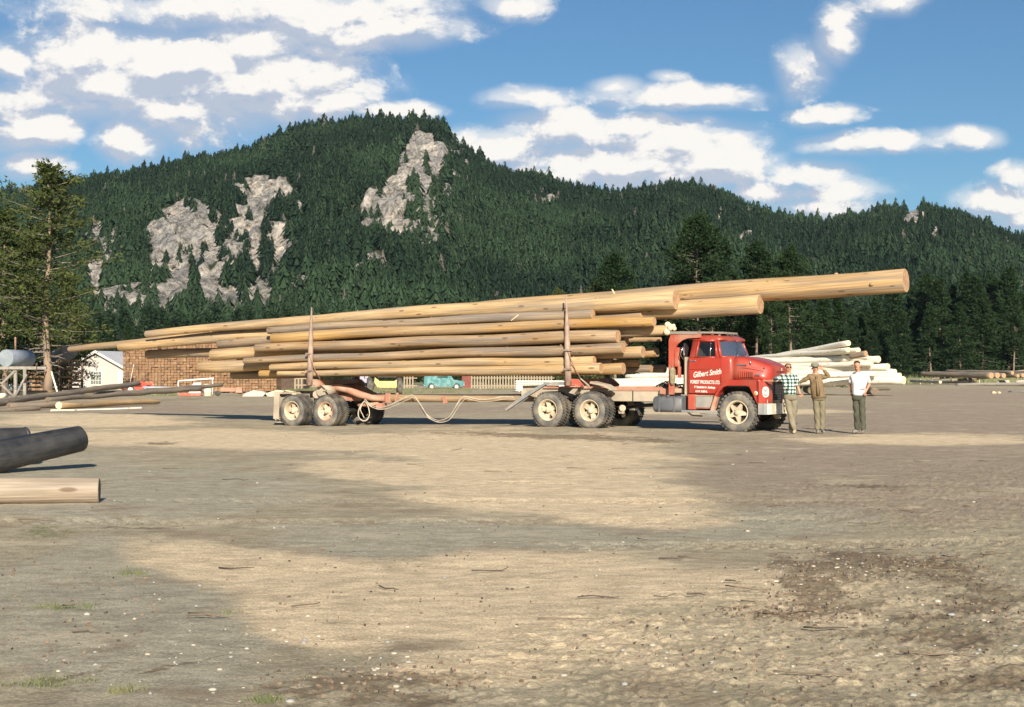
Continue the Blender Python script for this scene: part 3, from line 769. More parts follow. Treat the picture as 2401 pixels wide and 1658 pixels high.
def tuft(mb, r, x, y, z, hs=(.02, .06), n=12, mi=0):
    for k in range(n):
        a = r.uniform(0, 2 * PI); h = r.uniform(*hs); w = h * .09
        bx, by = x + r.normal(0, hs[1] * .8), y + r.normal(0, hs[1] * .5)
        mb.add([(bx - w, by, z - .003), (bx + w, by, z - .003), (bx + math.cos(a) * h * .5, by + math.sin(a) * h * .5, z + h)], [(0, 1, 2)], mi)
scatter('low_grass', 34, [(165,1430,80,9),(165,1432,50,5),(310,1345,30,6),(290,1622,26,6),(120,1600,90,10),(630,1647,14,7),(560,1440,30,4),(110,1250,70,14)], lambda mb, r, x, y, z: tuft(mb, r, x, y, z, (.015, .045), 16), [M_GR], 'small green tufts of grass on bare dirt at the lower left', 'grass', 6)
def weed(mb, r, x, y, z):
    x, y = x * 275 / y + r.normal(0, .5), 275 + r.uniform(-14, 14); z = zg(x, y)
    for k in range(14):
        h = r.uniform(.3, 1.1) * (1.8 if r.random() < .04 else 1); bx = x + r.normal(0, 1.2); by = y + r.normal(0, 1.2); w = .09
        mb.add([(bx - w, by, z - .02), (bx + w, by, z - .02), (bx + r.normal(0, .08), by, z + h)], [(0, 1, 2)], int(r.random() < .55))
scatter('tall_weeds', 900, [(2270,894,160,3),(2200,895,130,3.5),(2350,893,80,3),(2130,897,40,2)], weed, [M_GR, M_GR2], 'tall pale weeds and grass along the foot of the right-hand trees', 'weeds', 8)
scatter('verge_grass', 420, [(690,915,50,5),(830,912,60,4),(1020,914,200,2),(300,925,200,4),(900,920,180,3)], lambda mb, r, x, y, z: [tuft(mb, r, x + r.normal(0, .8), y + r.normal(0, .8), z, (.08, .28), 10) for _ in range(2)], [M_GR], 'green grass on the verge behind the trailer', 'grass', 9)
# ================================================================== WOODS AND PAINTS
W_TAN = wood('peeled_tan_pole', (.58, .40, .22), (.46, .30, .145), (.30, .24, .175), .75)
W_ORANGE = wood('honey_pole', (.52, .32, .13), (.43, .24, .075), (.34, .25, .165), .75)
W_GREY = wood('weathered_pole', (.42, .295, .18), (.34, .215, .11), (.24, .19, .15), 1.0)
W_PALE = wood('fresh_peeled_pole', (.95, .88, .74), (.90, .80, .62), (.86, .80, .70), .3)
W_DULL = wood('old_grey_pole', (.27, .22, .17), (.33, .25, .17), (.17, .15, .13), .8)
W_TAR = mat('creosote_pole', (.016, .017, .020), (.040, .038, .038), .5, scale=2.2, stretch=(.35, 2.5, 2.5), bump=.9, bscale=7, spec=.4, dirt=(.07, .068, .065), dscale=5, damt=.4)
M_CUT = mat('sawn_end', (.44, .27, .15), (.33, .19, .10), .8, scale=9)
M_CUTP = mat('pale_sawn_end', (.78, .62, .40), (.66, .48, .28), .8, scale=8)
M_CUTD = mat('dark_sawn_end', (.20, .14, .09), (.12, .09, .06), .85, scale=8)
def pole(name, label, p0, p1, r0, r1, mats, sag=0.0, group=None, seed=0, seg=18, cat='log', bow=0.0):
    r = random.Random(seed + 100)
    p0, p1 = Vector(p0), Vector(p1); d = p1 - p0; L = d.length
    n = max(6, min(26, int(L / .8)))
    mb = MB(); pts = []; rad = []
    f1, f2 = r.uniform(.15, .5), r.uniform(.6, 1.3); ph = r.uniform(0, 6)
    for i in range(n + 1):
        f = i / n
        pts.append((f * L, bow * math.sin(PI * f) + .018 * math.sin(f * L * f1 + ph), sag * math.sin(PI * f) + .02 * math.sin(f * L * f2 + ph)))
        rad.append((r0 + (r1 - r0) * f) * (1 + r.uniform(-.03, .03)))
    rad = [rad[0] * .93, rad[0]] + rad[1:-1] + [rad[-1], rad[-1] * .96]
    e0 = Vector(pts[0]); e1 = Vector(pts[-1])
    pts = [pts[0], tuple(e0 + Vector((.015, 0, 0)))] + pts[1:-1] + [tuple(e1 - Vector((.015, 0, 0))), pts[-1]]
    mb.tube(pts, rad, seg, 0, True, True, 1)
    wob_ = .03 if mats[0] is W_TAR else .035
    np_ = len(pts); vv_ = np.array(mb.v); ang = np.tile(np.arange(seg), np_) * (2 * PI / seg); cen = np.repeat(np.array([tuple(p_) for p_ in pts]), seg, 0)
    nn_ = fbm(vv_[:, 0] * 1.1 + seed * 7.7, np.cos(ang) * 1.3 + seed, 3) + fbm(vv_[:, 0] * .7 + 31, np.sin(ang) * 1.3 + seed * 3, 3) - 1
    mb.v = [tuple(q_) for q_ in (cen + (vv_ - cen) * (1 + nn_ * wob_ * 2.2)[:, None])]
    for k in range(int(L * .8)):      # knot stubs
        f = r.random(); a = r.uniform(0, 6.28); rr_ = r0 + (r1 - r0) * f
        cx_, cy_, cz_ = f * L, bow * math.sin(PI * f), sag * math.sin(PI * f)
        s = rr_ * .13
        mb.ball((cx_, cy_ + math.cos(a) * rr_ * .97, cz_ + math.sin(a) * rr_ * .97), (s * 1.6, s, s), 0, 6, 4)
    o = mb.obj(name, mats); o.location = p0
    o.rotation_euler = d.to_track_quat('X', 'Z').to_euler()
    tag(o, label, cat, group); return o

def paint(name, col, dirt=(.40, .33, .24), damt=.45, rough=.5, c2=None, dscale=2.5, coat=.25):
    m = mat(name, col, c2 or tuple(x * .86 for x in col), rough, scale=2, dirt=dirt, dscale=dscale, damt=damt, bump=.04, bscale=40, coat=coat)
    return m
P_RED = paint('red_paint', (.36, .030, .014), dirt=(.27, .095, .058), damt=.55, dscale=1.7)
P_RED_DUST = paint('dusty_red_paint', (.42, .075, .04), dirt=(.40, .24, .16), damt=.7, rough=.6, coat=0)
P_PINK = paint('faded_pink_paint', (.44, .20, .13), dirt=(.44, .33, .23), damt=.9, rough=.75, coat=0)
P_DUST = paint('dusty_steel', (.46, .38, .28), dirt=(.30, .24, .18), damt=.6, rough=.85, coat=0)
P_GREYM = paint('grey_steel', (.22, .22, .22), dirt=(.40, .34, .26), damt=.6, rough=.6, coat=0)
P_TANK = paint('grey_fuel_tank', (.115, .12, .13), dirt=(.25, .22, .19), damt=.5, rough=.5, coat=0)
P_CREAM = paint('cream_paint', (.66, .60, .46), dirt=(.55, .42, .26), damt=.35, rough=.5)
P_BLACK = mat('black_steel', (.018, .018, .018), (.035, .03, .027), .6, scale=4)
P_WHITE = mat('white_enamel', (.66, .63, .56), (.58, .54, .47), .45, scale=4)
P_CHROME = mat('bright_trim', (.75, .75, .76), None, .2, 1.0)
P_RUST = mat('rusty_steel', (.22, .11, .07), (.32, .20, .14), .85, scale=6, bump=.3)
P_STAKE = mat('stake_steel', (.30, .22, .17), (.20, .13, .10), .7, scale=3, stretch=(3, 3, .5), dirt=(.45, .33, .24), damt=.7)
RUB = mat('tyre_rubber', (.050, .048, .046), (.075, .070, .062), .85, scale=5, dirt=(.20, .165, .12), dscale=4, damt=.75, bump=.15)
RUB_DUST = mat('dusty_sidewall', (.085, .082, .078), (.13, .118, .10), .85, scale=4, dirt=(.26, .22, .165), dscale=3, damt=.85)
RIM = mat('dusty_rim', (.60, .50, .36), (.48, .38, .26), .75, scale=4, dirt=(.30, .22, .15), damt=.4)
RIM_RED = mat('red_rim_edge', (.45, .14, .08), (.5, .3, .2), .7, scale=6)
GLASSD = bpy.data.materials.new('window_glass'); GLASSD.use_nodes = True
t = GLASSD.node_tree; b = t.nodes['Principled BSDF']
b.inputs['Base Color'].default_value = (.02, .025, .03, 1); b.inputs['Roughness'].default_value = .06; b.inputs['Specular IOR Level'].default_value = .8
tr = N(t, 'ShaderNodeBsdfTransparent'); tr.inputs[0].default_value = (.75, .8, .8, 1)
mx = N(t, 'ShaderNodeMixShader'); mx.inputs[0].default_value = .35
t.links.new(tr.outputs[0], mx.inputs[1]); t.links.new(b.outputs[0], mx.inputs[2]); t.links.new(mx.outputs[0], t.nodes['Material Output'].inputs[0])
GLASSW = bpy.data.materials.new('dusty_windshield_glass'); GLASSW.use_nodes = True
t = GLASSW.node_tree; b = t.nodes['Principled BSDF']
b.inputs['Base Color'].default_value = (.10, .13, .20, 1); b.inputs['Roughness'].default_value = .08; b.inputs['Specular IOR Level'].default_value = 1.0
tr = N(t, 'ShaderNodeBsdfTransparent'); tr.inputs[0].default_value = (.8, .85, .85, 1)
mx = N(t, 'ShaderNodeMixShader'); mx.inputs[0].default_value = .55
t.links.new(tr.outputs[0], mx.inputs[1]); t.links.new(b.outputs[0], mx.inputs[2]); t.links.new(mx.outputs[0], t.nodes['Material Output'].inputs[0])

# ================================================================== TRUCK FRAME OF REFERENCE
YAW = R(31)
AX = Vector((math.cos(YAW), -math.sin(YAW), 0)); NN = Vector((-math.sin(YAW), -math.cos(YAW), 0))
P0 = Vector((1.608, 40.73, 0))
def T2W(s, t_, z): return P0 + AX * s + NN * t_ + Vector((0, 0, z))
def px_s(px, t_):
    u = (px - CX) / F; o = P0 + NN * t_
    return (u * o.y - o.x) / (AX.x - u * AX.y)
def on_truck(px, py, t_):
    s = px_s(px, t_); w = P0 + AX * s + NN * t_
    return Vector((w.x, w.y, HC + (HZ - py) / F * w.y))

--

DIRECTION: Leave out the pictures and repeat the lines from the start of the material through the line with "(.34, .25, .165), .75)", inclusive.

THE RESPONSE:
Continue the Blender Python script for this scene: part 3, from line 769. More parts follow. Treat the picture as 2401 pixels wide and 1658 pixels high.
def tuft(mb, r, x, y, z, hs=(.02, .06), n=12, mi=0):
    for k in range(n):
        a = r.uniform(0, 2 * PI); h = r.uniform(*hs); w = h * .09
        bx, by = x + r.normal(0, hs[1] * .8), y + r.normal(0, hs[1] * .5)
        mb.add([(bx - w, by, z - .003), (bx + w, by, z - .003), (bx + math.cos(a) * h * .5, by + math.sin(a) * h * .5, z + h)], [(0, 1, 2)], mi)
scatter('low_grass', 34, [(165,1430,80,9),(165,1432,50,5),(310,1345,30,6),(290,1622,26,6),(120,1600,90,10),(630,1647,14,7),(560,1440,30,4),(110,1250,70,14)], lambda mb, r, x, y, z: tuft(mb, r, x, y, z, (.015, .045), 16), [M_GR], 'small green tufts of grass on bare dirt at the lower left', 'grass', 6)
def weed(mb, r, x, y, z):
    x, y = x * 275 / y + r.normal(0, .5), 275 + r.uniform(-14, 14); z = zg(x, y)
    for k in range(14):
        h = r.uniform(.3, 1.1) * (1.8 if r.random() < .04 else 1); bx = x + r.normal(0, 1.2); by = y + r.normal(0, 1.2); w = .09
        mb.add([(bx - w, by, z - .02), (bx + w, by, z - .02), (bx + r.normal(0, .08), by, z + h)], [(0, 1, 2)], int(r.random() < .55))
scatter('tall_weeds', 900, [(2270,894,160,3),(2200,895,130,3.5),(2350,893,80,3),(2130,897,40,2)], weed, [M_GR, M_GR2], 'tall pale weeds and grass along the foot of the right-hand trees', 'weeds', 8)
scatter('verge_grass', 420, [(690,915,50,5),(830,912,60,4),(1020,914,200,2),(300,925,200,4),(900,920,180,3)], lambda mb, r, x, y, z: [tuft(mb, r, x + r.normal(0, .8), y + r.normal(0, .8), z, (.08, .28), 10) for _ in range(2)], [M_GR], 'green grass on the verge behind the trailer', 'grass', 9)
# ================================================================== WOODS AND PAINTS
W_TAN = wood('peeled_tan_pole', (.58, .40, .22), (.46, .30, .145), (.30, .24, .175), .75)
W_ORANGE = wood('honey_pole', (.52, .32, .13), (.43, .24, .075), (.34, .25, .165), .75)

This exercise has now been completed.